- _Exercise aim_: Omit pictures and quote the listing below line by line, from its start through the line that holds "XS+.020, .330, .366, ZCURB, ZCURB+.012, .002)".

- _Material_:
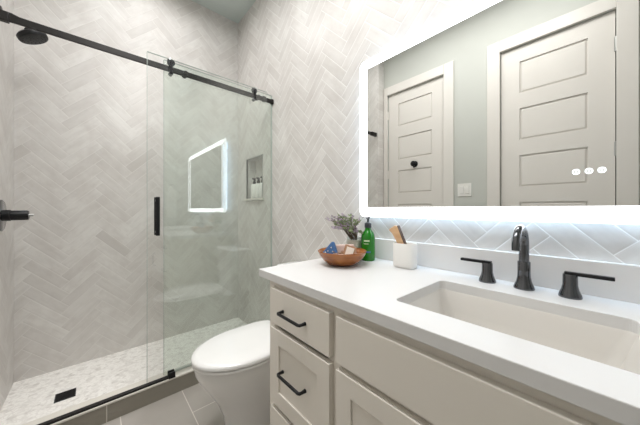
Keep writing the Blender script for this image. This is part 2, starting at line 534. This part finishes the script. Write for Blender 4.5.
dr = thing('sliding_shower_door', 'clear glass sliding shower door with a black pull handle, slid half open', 'shower door', (XS, .226, ZCURB))
bx('pane', 'glass_s', dr, XS-.004, XS+.004, .226, 1.0, ZCURB+.022, ZG-.006)
bx('top_edge', 'edge', dr, XS-.004, XS+.004, .226, 1.0, ZG-.006, ZG-.0035)
bx('edge_seal', 'edge', dr, XS-.004, XS+.004, .2235, .226, ZCURB+.022, ZG-.006)
for y in (.347, .90):
    bm = B()
    lathe(bm, [(0, 0), (.012, 0), (.012, .012), (.021, .013), (.022, .016), (.022, .026), (.019, .029), (.008, .029), (.007, .032), (0, .032)], 32, axisX((XR-.008, y, ZR+.036)))
    rl = obj('roller', bm, 'gun', dr, smooth=40)
    bm = B(); lathe(bm, [(0, 0), (.011, 0), (.012, .003), (.012, .030), (.009, .033), (0, .033)], 24, axisX((XR-.008, y, ZR-.030)))
    obj('guide_wheel', bm, 'gun', rl, smooth=40)
    bx('hanger_plate', 'black', rl, XS+.004, XS+.009, y-.007, y+.007, ZR-.034, ZR+.040, .002)
bm = B()
hy = .273
for xo in (XS+.030, XS-.026):
    box(bm, xo-.006, xo+.006, hy-.010, hy+.010, .965, 1.190)
for z in (.985, 1.170):
    lathe(bm, [(.008, 0), (.008, .056)], 14, axisX((XS-.026, hy, z)))
obj('pull_handle', bm, 'black', dr, bevel=.002)

tr = thing('threshold_bar', 'black metal bar along the curb under the open shower entry', 'track', (XS, YSH, ZCURB))
bx('bar', 'bronze', tr, XS-.012, XS+.012, YSH, .330, ZCURB, ZCURB+.012, .002)
gd = thing('floor_guide', 'small black block guiding the sliding glass at the end of the curb bar', 'door guide', (XS, .345, ZCURB))
bx('clip', 'black', gd, XS+.006, XS+.020, .330, .366, ZCURB, ZCURB+.036, .003)
bx('clip', 'black', gd, XS-.018, XS-.006, .330, .366, ZCURB, ZCURB+.036, .003)
bx('base', 'black', gd, XS-.018, XS+.020, .330, .366, ZCURB, ZCURB+.012, .002)

# shower head
sh = thing('shower_fixture', 'black round shower head on a short arm from the left tiled wall', 'shower head', (-2.13, YSH, 2.13))
bm = B(); tube(bm, [(-2.13, YSH+.005, 2.165), (-2.13, YSH+.04, 2.165), (-2.13, YSH+.075, 2.155), (-2.13, -.275, 2.125)], .0105, 16)
obj('arm', bm, 'black', sh, smooth=40)
bm = B(); lathe(bm, [(0, 0), (.030, 0), (.028, .008), (.014, .012), (.0, .012)], 28, axisY((-2.13, YSH, 2.165)))
obj('flange', bm, 'black', sh, smooth=40)
hm = Matrix.Translation((-2.13, -.255, 2.070)) @ Matrix.Rotation(R(27), 4, 'X')
bm = B(); lathe(bm, [(0, -.002), (.054, -.002), (.061, .0), (.064, .006), (.064, .020), (.056, .028), (.024, .036), (.018, .05), (.014, .056), (0, .056)], 40, hm)
hd = obj('head', bm, 'black', sh, smooth=40)
bm = B()
for k, r in ((1, 0), (7, .018), (12, .034), (16, .048)):
    for q in range(k):
        a = 2*PI*q/k
        bmesh.ops.create_uvsphere(bm, u_segments=8, v_segments=5, radius=.0026, matrix=hm @ Matrix.Translation((r*math.cos(a), r*math.sin(a), -.003)))
obj('spray_nozzles', bm, 'gun', hd, smooth=180)['kind'] = 'stuff'

sv = thing('shower_valve', 'black shower valve with a round plate and lever on the left tiled wall', 'shower valve', (-2.16, YSH, 1.08))
bm = B(); lathe(bm, [(0, 0), (.085, 0), (.085, .004), (.079, .008), (0, .009)], 48, axisY((-2.16, YSH, 1.085)))
obj('escutcheon', bm, 'gun', sv, smooth=40)
bm = B(); lathe(bm, [(.030, 0), (.030, .028), (.027, .030), (.027, .088), (.024, .094), (0, .094)], 32, axisY((-2.16, YSH+.006, 1.085)))
obj('handle_body', bm, 'black', sv, smooth=40)
bm = B(); tube(bm, [(-2.16, YSH+.098, 1.085), (-2.16, YSH+.118, 1.085)], [.008, .006], 12)
obj('lever', bm, 'nickel', sv, smooth=40)

dn = thing('shower_drain', 'small square black drain grate set in the white shower floor', 'drain', (-2.08, -.128, ZSF))
bm = B(); sx0, sx1, sy0, sy1 = -2.125, -2.037, -.172, -.084
plate(bm, [(sx0, sy0), (sx1, sy0), (sx1, sy1), (sx0, sy1)], [[(sx0+.006, sy0+.006), (sx1-.006, sy0+.006), (sx1-.006, sy1-.006), (sx0+.006, sy1-.006)]], ZSF-.004, ZSF+.003, lambda u, v, d: (u, v, d))
obj('frame', bm, 'black', dn)
bm = B()
for k in range(8):
    x = sx0+.009+k*.0095; box(bm, x, x+.005, sy0+.006, sy1-.006, ZSF, ZSF+.0025)
box(bm, sx0+.006, sx1-.006, sy0+.006, sy1-.006, ZSF-.004, ZSF+.0008)
obj('grate', bm, 'black', dn)

# niche bottles
def toiletry(x, h, label, hh):
    t = thing('toiletry_bottle', label, 'bottle', (x, YN+.030, NZ0), 'white bottles in the shower niche')
    mt = Matrix.Translation((x, YN+.030, NZ0))
    bm = B(); lathe(bm, [(0, 0), (.030, 0), (.032, .004), (.032, h-.012), (.026, h-.003), (.013, h), (.0, h)], 28, mt)
    obj('body', bm, 'white_pl', t, smooth=40)
    bm = B(); lathe(bm, [(.015, h-.001), (.015, h+.018), (.011, h+.020), (.010, h+.03), (.010, h+hh), (.0, h+hh)], 20, mt)
    cp = obj('pump', bm, 'black', t, smooth=40)
    bm = B(); box(bm, x-.009, x+.009, YN+.010, YN+.038, NZ0+h+hh-.004, NZ0+h+hh+.008)
    obj('nozzle', bm, 'black', cp, bevel=.002)
toiletry(-2.155, .135, 'white pump bottle in the shower niche, the one nearest its left side', .045)
toiletry(-2.078, .135, 'white pump bottle in the shower niche, the middle one of three', .045)
toiletry(-2.000, .135, 'white pump bottle in the shower niche, the one nearest the glass edge', .045)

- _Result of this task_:
Keep writing the Blender script for this image. This is part 2, starting at line 534. This part finishes the script. Write for Blender 4.5.
dr = thing('sliding_shower_door', 'clear glass sliding shower door with a black pull handle, slid half open', 'shower door', (XS, .226, ZCURB))
bx('pane', 'glass_s', dr, XS-.004, XS+.004, .226, 1.0, ZCURB+.022, ZG-.006)
bx('top_edge', 'edge', dr, XS-.004, XS+.004, .226, 1.0, ZG-.006, ZG-.0035)
bx('edge_seal', 'edge', dr, XS-.004, XS+.004, .2235, .226, ZCURB+.022, ZG-.006)
for y in (.347, .90):
    bm = B()
    lathe(bm, [(0, 0), (.012, 0), (.012, .012), (.021, .013), (.022, .016), (.022, .026), (.019, .029), (.008, .029), (.007, .032), (0, .032)], 32, axisX((XR-.008, y, ZR+.036)))
    rl = obj('roller', bm, 'gun', dr, smooth=40)
    bm = B(); lathe(bm, [(0, 0), (.011, 0), (.012, .003), (.012, .030), (.009, .033), (0, .033)], 24, axisX((XR-.008, y, ZR-.030)))
    obj('guide_wheel', bm, 'gun', rl, smooth=40)
    bx('hanger_plate', 'black', rl, XS+.004, XS+.009, y-.007, y+.007, ZR-.034, ZR+.040, .002)
bm = B()
hy = .273
for xo in (XS+.030, XS-.026):
    box(bm, xo-.006, xo+.006, hy-.010, hy+.010, .965, 1.190)
for z in (.985, 1.170):
    lathe(bm, [(.008, 0), (.008, .056)], 14, axisX((XS-.026, hy, z)))
obj('pull_handle', bm, 'black', dr, bevel=.002)

tr = thing('threshold_bar', 'black metal bar along the curb under the open shower entry', 'track', (XS, YSH, ZCURB))
bx('bar', 'bronze', tr, XS-.012, XS+.012, YSH, .330, ZCURB, ZCURB+.012, .002)
gd = thing('floor_guide', 'small black block guiding the sliding glass at the end of the curb bar', 'door guide', (XS, .345, ZCURB))
bx('clip', 'black', gd, XS+.006, XS+.020, .330, .366, ZCURB, ZCURB+.036, .003)
bx('clip', 'black', gd, XS-.018, XS-.006, .330, .366, ZCURB, ZCURB+.036, .003)
bx('base', 'black', gd, XS-.018, XS+.020, .330, .366, ZCURB, ZCURB+.012, .002)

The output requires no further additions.